### WRITTEN EXERCISE
Transcribe the listing in full, excluding any pictures.

### STORED DATA
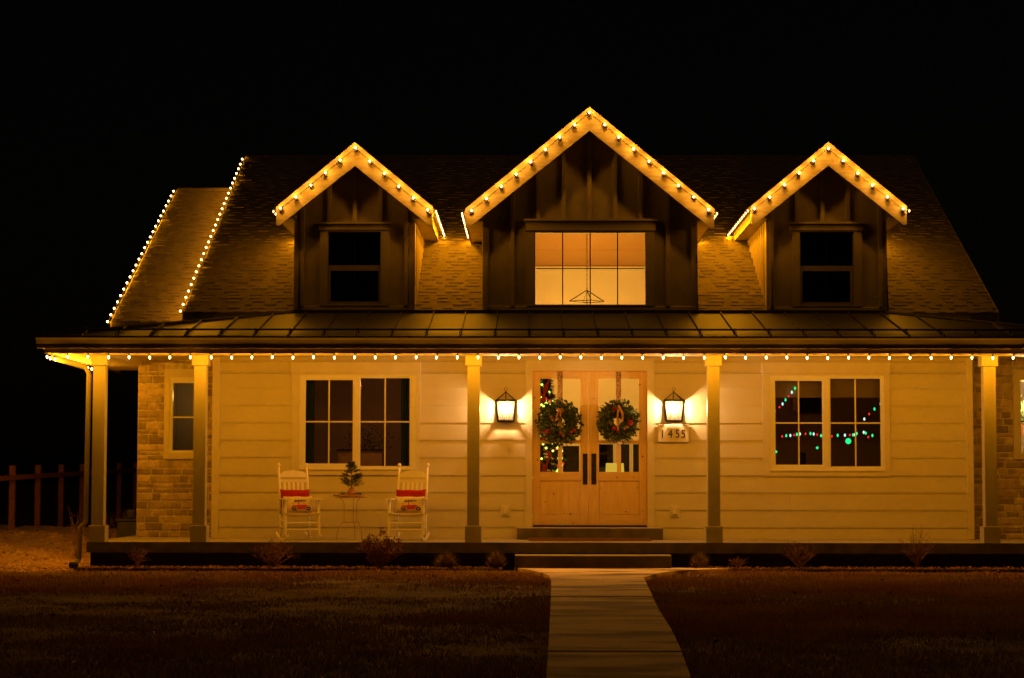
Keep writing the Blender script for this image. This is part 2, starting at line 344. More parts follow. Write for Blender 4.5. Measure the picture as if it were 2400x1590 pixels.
# gravel stones left of the porch
gv = MB(); pts8 = [(-1,-1,-.6),(1,-1,-.6),(1,1,-.6),(-1,1,-.6),(-.7,-.8,.6),(.8,-.6,.7),(.7,.8,.5),(-.8,.6,.6)]
n = 7000; x = rng.uniform(-12.5, -6.62, n); y = -2.55+rng.uniform(0, 1, n)**1.3*13; z = terrain(x, y)
for i in range(n):
    r = .012+.03*random.random()**3; a = random.uniform(0, 6.28); ca, sa = math.cos(a)*r, math.sin(a)*r; j = [random.uniform(.7, 1.3) for _ in range(8)]
    gv.add([(x[i]+(p[0]*ca-p[1]*sa)*q, y[i]+(p[0]*sa+p[1]*ca)*q, z[i]+p[2]*r*q*.8) for p, q in zip(pts8, j)],
           [(4,5,6,7),(0,1,5,4),(1,2,6,5),(2,3,7,6),(3,0,4,7)], 0, random.random())
tag(obj('gravel', gv, M['gravel']), 'loose pale gravel on the bare ground left of the porch', 'gravel', kind='stuff')

# ================================================================== HOUSE
house = thing('farmhouse', 'white farmhouse with lit porch, three dark dormers and shingled roof', 'house')
def part(name, mb, m, parent=None, **k): return obj(name, mb, m, parent if parent is not None else house, **k)

MAIN_Z0, SL = 3.874, .49                                           # main roof plane z = MAIN_Z0 + SL*Y
RX0, RX1, RIDGE = -5.50, 7.45, 7.62
# ---- openings of the porch wall (photo pixels at the wall plane)
W1 = dict(case=rect(684, 868, 984, 1114, 0), head=rect(681, 849.5, 986.5, 875, 0), glasses=[rect(713, 888, 830, 1090, 0), rect(841.5, 883.5, 963, 1096, 0)], vb=(771, 902.5), hb=989, frame=rect(703, 880, 976, 1101, 0))
W2 = dict(case=rect(1788, 872, 2085, 1117, 0), head=rect(1785, 850, 2086, 877, 0), glasses=[rect(1814, 890, 1930.5, 1093, 0), rect(1943.5, 885, 2067, 1097, 0)], vb=(1872, 2005), hb=992, frame=rect(1804, 881, 2072, 1104, 0))
DOOR = rect(1247, 868.5, 1517.5, 1234, 0); DCASE = rect(1231.5, 846, 1534, 1237, 0)
xw0, xw1 = at(497, 1050, 0)[0], at(2281, 1050, 0)[0]
CEIL = 3.245
wall = part('siding_wall', rwh(MB(), (xw0+.02, xw1-.02, FLOOR-.1, 3.9), [W1['frame'], W2['frame'], (DOOR[0], DOOR[1], FLOOR-.2, DOOR[3])], .01, .14), M['siding'])
cb = [rect(497, 838, 514, 1262, 0), rect(2265, 838, 2281, 1262, 0)]
for c in cb: part('corner_board', MB().bbox(c[0], c[1], -.034, .009, FLOOR, CEIL, .005), M['trim'])
part('skirt_board', MB().box(cb[0][1]+.001, DCASE[0]-.001, -.03, .009, FLOOR, FLOOR+.03).box(DCASE[1]+.001, cb[1][0]-.001, -.03, .009, FLOOR, FLOOR+.03), M['trim'])
blk = [W1['case'], W1['head'], W2['case'], W2['head'], (DCASE[0], DCASE[1], 0, DCASE[3])]
zline = at(1240, 1236.4, 0)[1]; pitch = .2735
zs = [FLOOR+.032] + [zline+pitch*k for k in range(12)]
def plank(x0, x1, z0, z1):
    b, t = .023, .006
    mb = MB().add([(x0,.009,z0),(x1,.009,z0),(x1,.009,z1),(x0,.009,z1),(x0,-b,z0),(x1,-b,z0),(x1,-t,z1),(x0,-t,z1),],
                  [(0,1,2,3)[::-1],(0,1,5,4),(4,5,6,7),(7,6,2,3),(0,4,7,3),(1,2,6,5)])
    obj('plank', mb, M['siding'], wall)
for k in range(len(zs)-1):
    z0, z1 = zs[k], min(zs[k+1]+.0, CEIL)
    if z0 >= CEIL-.01: break
    zc = sorted({z0, z1, *[z for h in blk for z in (h[2], h[3]) if z0+.012 < z < z1-.012]})
    for za, zb in zip(zc, zc[1:]):
        zm = (za+zb)/2; cuts = sorted((h[0], h[1]) for h in blk if h[2] < zm < h[3]); x = cb[0][1]+.002
        for a, b in cuts+[(cb[1][0]-.002, 99)]:
            if a-x > .03:
                L_ = a-x
                if L_ > 3.7 and (k % 2 == 0):
                    xm = x+L_*(.38+.2*random.random()); plank(x+.001, xm-.0015, za, zb); plank(xm+.0015, a-.001, za, zb)
                else: plank(x+.001, a-.001, za, zb)
            x = max(x, b)

def window_unit(Wd, Y=0.0, vinyl='vinyl', parent=None):
    w_ = part('window', rwh(MB(), Wd['frame'], Wd['glasses'], Y-.022, Y+.05), M[vinyl], parent)
    c = Wd['case']; f = Wd['frame']
    obj('casing', rwh(MB(), (c[0], c[1], c[2], Wd['head'][2]-.001), [f], Y-.036, Y+.009), M['trim'], w_)
    h = Wd['head']; obj('header', MB().bbox(h[0], h[1], Y-.05, Y+.008, h[2], h[3]), M['trim'], w_)
    obj('sill', MB().bbox(f[0]-.01, f[1]+.01, Y-.055, Y-.023, f[2]-.012, f[2]+.012, .004), M['trim'], w_)
    for i, gl in enumerate(Wd['glasses']):
        obj('sash', rwh(MB(), gl, [(gl[0]+.022, gl[1]-.022, gl[2]+.022, gl[3]-.022)], Y-.006+i*.012, Y+.03), M[vinyl], w_)
        obj('pane', MB().box(gl[0]+.01, gl[1]-.01, Y+.014, Y+.018, gl[2]+.01, gl[3]-.01), M['glass'], w_)
        for vx in Wd['vb']:
            x = at(vx, 980, Y)[0]
            if gl[0] < x < gl[1]: obj('muntin', MB().box(x-.011, x+.011, Y+.004, Y+.013, gl[2], gl[3]), M[vinyl], w_)
        z = at(vx, Wd['hb'], Y)[1]
        obj('muntin', MB().box(gl[0], gl[1], Y+.003, Y+.0128, z-.011, z+.011), M[vinyl], w_)
    return w_
window_unit(W1); window_unit(W2)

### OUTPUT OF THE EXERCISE
Keep writing the Blender script for this image. This is part 2, starting at line 344. More parts follow. Write for Blender 4.5. Measure the picture as if it were 2400x1590 pixels.
# gravel stones left of the porch
gv = MB(); pts8 = [(-1,-1,-.6),(1,-1,-.6),(1,1,-.6),(-1,1,-.6),(-.7,-.8,.6),(.8,-.6,.7),(.7,.8,.5),(-.8,.6,.6)]
n = 7000; x = rng.uniform(-12.5, -6.62, n); y = -2.55+rng.uniform(0, 1, n)**1.3*13; z = terrain(x, y)
for i in range(n):
    r = .012+.03*random.random()**3; a = random.uniform(0, 6.28); ca, sa = math.cos(a)*r, math.sin(a)*r; j = [random.uniform(.7, 1.3) for _ in range(8)]
    gv.add([(x[i]+(p[0]*ca-p[1]*sa)*q, y[i]+(p[0]*sa+p[1]*ca)*q, z[i]+p[2]*r*q*.8) for p, q in zip(pts8, j)],
           [(4,5,6,7),(0,1,5,4),(1,2,6,5),(2,3,7,6),(3,0,4,7)], 0, random.random())
tag(obj('gravel', gv, M['gravel']), 'loose pale gravel on the bare ground left of the porch', 'gravel', kind='stuff')

# ================================================================== HOUSE
house = thing('farmhouse', 'white farmhouse with lit porch, three dark dormers and shingled roof', 'house')
def part(name, mb, m, parent=None, **k): return obj(name, mb, m, parent if parent is not None else house, **k)

MAIN_Z0, SL = 3.874, .49                                           # main roof plane z = MAIN_Z0 + SL*Y
RX0, RX1, RIDGE = -5.50, 7.45, 7.62
# ---- openings of the porch wall (photo pixels at the wall plane)
W1 = dict(case=rect(684, 868, 984, 1114, 0), head=rect(681, 849.5, 986.5, 875, 0), glasses=[rect(713, 888, 830, 1090, 0), rect(841.5, 883.5, 963, 1096, 0)], vb=(771, 902.5), hb=989, frame=rect(703, 880, 976, 1101, 0))
W2 = dict(case=rect(1788, 872, 2085, 1117, 0), head=rect(1785, 850, 2086, 877, 0), glasses=[rect(1814, 890, 1930.5, 1093, 0), rect(1943.5, 885, 2067, 1097, 0)], vb=(1872, 2005), hb=992, frame=rect(1804, 881, 2072, 1104, 0))
DOOR = rect(1247, 868.5, 1517.5, 1234, 0); DCASE = rect(1231.5, 846, 1534, 1237, 0)
xw0, xw1 = at(497, 1050, 0)[0], at(2281, 1050, 0)[0]
CEIL = 3.245
wall = part('siding_wall', rwh(MB(), (xw0+.02, xw1-.02, FLOOR-.1, 3.9), [W1['frame'], W2['frame'], (DOOR[0], DOOR[1], FLOOR-.2, DOOR[3])], .01, .14), M['siding'])
cb = [rect(497, 838, 514, 1262, 0), rect(2265, 838, 2281, 1262, 0)]
for c in cb: part('corner_board', MB().bbox(c[0], c[1], -.034, .009, FLOOR, CEIL, .005), M['trim'])
part('skirt_board', MB().box(cb[0][1]+.001, DCASE[0]-.001, -.03, .009, FLOOR, FLOOR+.03).box(DCASE[1]+.001, cb[1][0]-.001, -.03, .009, FLOOR, FLOOR+.03), M['trim'])
blk = [W1['case'], W1['head'], W2['case'], W2['head'], (DCASE[0], DCASE[1], 0, DCASE[3])]
zline = at(1240, 1236.4, 0)[1]; pitch = .2735
zs = [FLOOR+.032] + [zline+pitch*k for k in range(12)]
def plank(x0, x1, z0, z1):
    b, t = .023, .006
    mb = MB().add([(x0,.009,z0),(x1,.009,z0),(x1,.009,z1),(x0,.009,z1),(x0,-b,z0),(x1,-b,z0),(x1,-t,z1),(x0,-t,z1),],
                  [(0,1,2,3)[::-1],(0,1,5,4),(4,5,6,7),(7,6,2,3),(0,4,7,3),(1,2,6,5)])
    obj('plank', mb, M['siding'], wall)
for k in range(len(zs)-1):
    z0, z1 = zs[k], min(zs[k+1]+.0, CEIL)
    if z0 >= CEIL-.01: break
    zc = sorted({z0, z1, *[z for h in blk for z in (h[2], h[3]) if z0+.012 < z < z1-.012]})
    for za, zb in zip(zc, zc[1:]):
        zm = (za+zb)/2; cuts = sorted((h[0], h[1]) for h in blk if h[2] < zm < h[3]); x = cb[0][1]+.002
        for a, b in cuts+[(cb[1][0]-.002, 99)]:
            if a-x > .03:
                L_ = a-x
                if L_ > 3.7 and (k % 2 == 0):
                    xm = x+L_*(.38+.2*random.random()); plank(x+.001, xm-.0015, za, zb); plank(xm+.0015, a-.001, za, zb)
                else: plank(x+.001, a-.001, za, zb)
            x = max(x, b)

def window_unit(Wd, Y=0.0, vinyl='vinyl', parent=None):
    w_ = part('window', rwh(MB(), Wd['frame'], Wd['glasses'], Y-.022, Y+.05), M[vinyl], parent)
    c = Wd['case']; f = Wd['frame']
    obj('casing', rwh(MB(), (c[0], c[1], c[2], Wd['head'][2]-.001), [f], Y-.036, Y+.009), M['trim'], w_)
    h = Wd['head']; obj('header', MB().bbox(h[0], h[1], Y-.05, Y+.008, h[2], h[3]), M['trim'], w_)
    obj('sill', MB().bbox(f[0]-.01, f[1]+.01, Y-.055, Y-.023, f[2]-.012, f[2]+.012, .004), M['trim'], w_)
    for i, gl in enumerate(Wd['glasses']):
        obj('sash', rwh(MB(), gl, [(gl[0]+.022, gl[1]-.022, gl[2]+.022, gl[3]-.022)], Y-.006+i*.012, Y+.03), M[vinyl], w_)
        obj('pane', MB().box(gl[0]+.01, gl[1]-.01, Y+.014, Y+.018, gl[2]+.01, gl[3]-.01), M['glass'], w_)
        for vx in Wd['vb']:
            x = at(vx, 980, Y)[0]
            if gl[0] < x < gl[1]: obj('muntin', MB().box(x-.011, x+.011, Y+.004, Y+.013, gl[2], gl[3]), M[vinyl], w_)
        z = at(vx, Wd['hb'], Y)[1]
        obj('muntin', MB().box(gl[0], gl[1], Y+.003, Y+.0128, z-.011, z+.011), M[vinyl], w_)
    return w_
window_unit(W1); window_unit(W2)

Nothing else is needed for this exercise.